Cropping comes home to dryland farm
The Broadgate Harvesting fleet of combines in full cry.

Fifth generation Darfield farmer Matthew Reed has made a successful business out of harvesting in Mid Canterbury over the past 14 years, but the harvest he’ll most look forward to bringing in this coming season will be his own.

Water from the Central Plains Water irrigation scheme is set to transform the family farm, Broadgate, which has long been a dryland sheep farm. Around two-thirds of the 200 hectare property is now going into crop, with the remainder kept as pasture for stock.

“This area used to be called ‘the desert’ because it’s so dry, so to be getting water here from September is pretty exciting,” says Matthew, who farms Broadgate Farm Ltd with wife Leanne; Matthew’s mother Helen also lives on the farm, lending a hand when needed.

“We have wheat and barley in the ground already and we’re going to grow peas, radish and potatoes for the first season.”

Matthew and Leanne, who have a young daughter Emma, very much see their considerable investment in water as necessary to secure the farm’s future. “It’s very expensive to have a failed crop on dry land. We’ve seen enough droughts in our time here so we don’t mind paying the bill for water.”

It has been a busy winter for Matthew, who has taken a hands’ on approach to the arable upgrade.

Old fences and shelter belts have been removed to make way for new fencing and irrigation infrastructure including two new lateral irrigators.

“They were installed by Ray Mayne Hose and Fittings Limited, who have done a great job and have been tremendous to deal with.”

In 2004, following the death of his father, Mat thew founded Broadgate Harvesting as a specialist service for Canterbury’s arable farmers.

In his first season, he harvested around 300 acres of mainly cereal crops.
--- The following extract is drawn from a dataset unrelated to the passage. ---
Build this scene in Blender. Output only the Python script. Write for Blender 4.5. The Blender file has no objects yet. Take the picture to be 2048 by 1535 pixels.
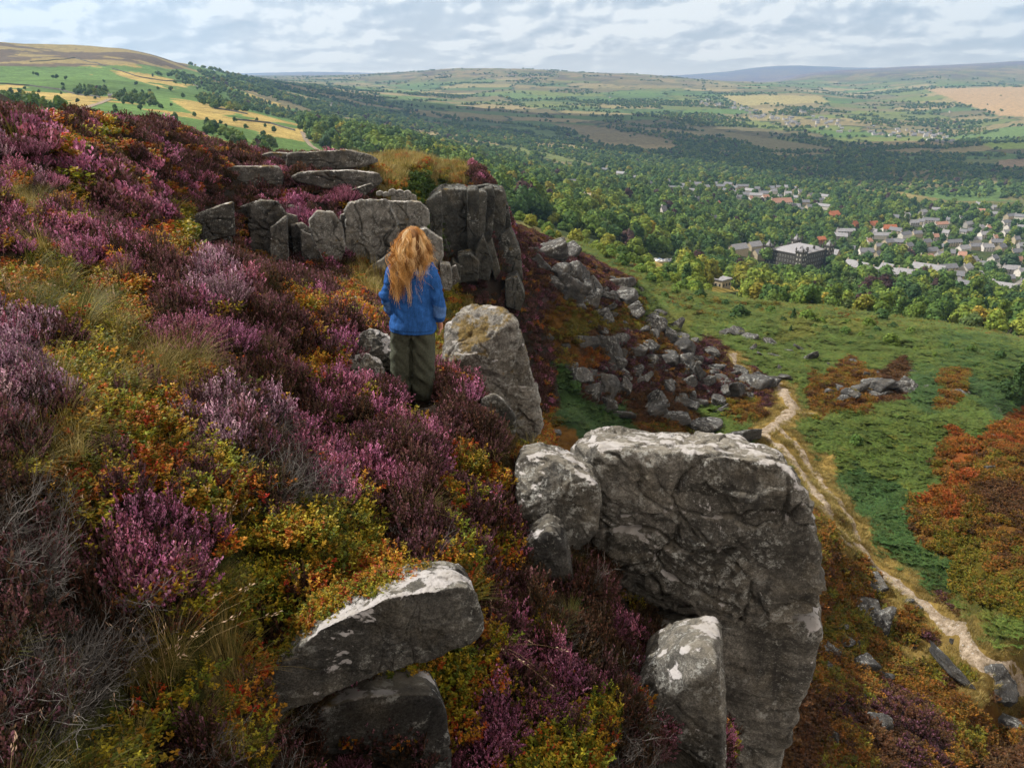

Last year, his company harvested almost 10 times that amount and Matthew now employs three other full-time staff.

Along with conventional crops such as wheat, barley, grass seed, peas and clover, Broadgate Harvesting also brings in high value vegetable seed crops including radish, pak choi, carrots, beet and chrysanthemum.

These crops need careful handling. Broadgate Harvesting is equipped with the very latest Case IH Axial Flow combines that are ideal for this specialist work.

“We have two brand new machines this season plus our fleet of older machines to take up the slack when it gets busy. The new machines are equipped with yield mapping and data logging that will be very useful for farm environmental plans in future.”

Cropping comes home to dryland farm

Matthew, Leanne and baby Emma in front of their most recent purchase for Broadgate Farm. Leanne’s parents, visiting from Canada, join Matthew and Leanne with the best trade exhibit for Broadgate Harvesting at the Courtenay A & P Show.

Whether it’s just one paddock of radish or 400 acres of crop, Broadgate Harvesting is equipped for the job.

“We don’t mind doing those smaller high value jobs – we are harvest specialists; name the crop and we’ll harvest it.”

Running the harvesting business alongside the family farm can be a juggle, particularly with the changes on-farm this year. Yet Matthew and Leanne are excited about what the future holds.

“I’ll have my own crops to take off now. Truly, this irrigation scheme is the biggest thing to come through here since my grandfather’s day.”